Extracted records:
* start *

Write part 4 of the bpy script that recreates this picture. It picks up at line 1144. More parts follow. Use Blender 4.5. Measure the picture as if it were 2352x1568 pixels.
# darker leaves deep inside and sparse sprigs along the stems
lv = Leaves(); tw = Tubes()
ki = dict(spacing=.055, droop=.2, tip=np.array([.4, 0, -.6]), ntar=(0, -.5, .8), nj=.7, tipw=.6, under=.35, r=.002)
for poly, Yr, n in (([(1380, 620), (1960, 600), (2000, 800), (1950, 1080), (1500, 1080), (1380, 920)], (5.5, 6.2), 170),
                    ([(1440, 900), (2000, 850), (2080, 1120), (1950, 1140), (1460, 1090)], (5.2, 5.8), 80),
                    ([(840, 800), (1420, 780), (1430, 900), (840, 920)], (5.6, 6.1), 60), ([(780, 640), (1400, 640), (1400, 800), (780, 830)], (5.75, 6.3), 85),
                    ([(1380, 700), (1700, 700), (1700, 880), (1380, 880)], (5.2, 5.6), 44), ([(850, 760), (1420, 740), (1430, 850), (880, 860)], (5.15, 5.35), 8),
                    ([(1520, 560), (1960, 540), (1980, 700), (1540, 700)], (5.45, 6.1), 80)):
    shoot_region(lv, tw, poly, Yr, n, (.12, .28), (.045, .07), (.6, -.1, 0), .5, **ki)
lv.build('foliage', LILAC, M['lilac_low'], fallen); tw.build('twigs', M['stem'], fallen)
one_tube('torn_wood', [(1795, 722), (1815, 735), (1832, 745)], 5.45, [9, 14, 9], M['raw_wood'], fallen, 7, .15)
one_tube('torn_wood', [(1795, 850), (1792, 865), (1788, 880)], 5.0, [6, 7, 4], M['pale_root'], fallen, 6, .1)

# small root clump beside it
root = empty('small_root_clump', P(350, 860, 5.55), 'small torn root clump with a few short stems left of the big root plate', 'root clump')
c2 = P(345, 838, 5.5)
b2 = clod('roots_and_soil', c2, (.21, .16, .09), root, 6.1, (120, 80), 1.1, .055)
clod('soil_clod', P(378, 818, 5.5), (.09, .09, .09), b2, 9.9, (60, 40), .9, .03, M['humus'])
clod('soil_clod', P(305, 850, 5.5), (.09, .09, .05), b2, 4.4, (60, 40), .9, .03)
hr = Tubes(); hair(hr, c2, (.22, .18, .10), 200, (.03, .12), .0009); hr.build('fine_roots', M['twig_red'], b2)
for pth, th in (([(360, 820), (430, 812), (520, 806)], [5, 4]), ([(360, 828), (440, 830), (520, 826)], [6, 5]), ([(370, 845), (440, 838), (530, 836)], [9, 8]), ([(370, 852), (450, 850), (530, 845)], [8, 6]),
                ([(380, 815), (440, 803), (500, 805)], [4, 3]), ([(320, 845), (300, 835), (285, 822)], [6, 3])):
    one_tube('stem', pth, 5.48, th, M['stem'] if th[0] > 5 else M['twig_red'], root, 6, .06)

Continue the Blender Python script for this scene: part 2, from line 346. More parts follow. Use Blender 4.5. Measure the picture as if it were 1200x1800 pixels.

* end *

- [EXERCISE]: Calculate how many lines of the material include the string "were", and state that number by itself.

- [WORKED SOLUTION]: 2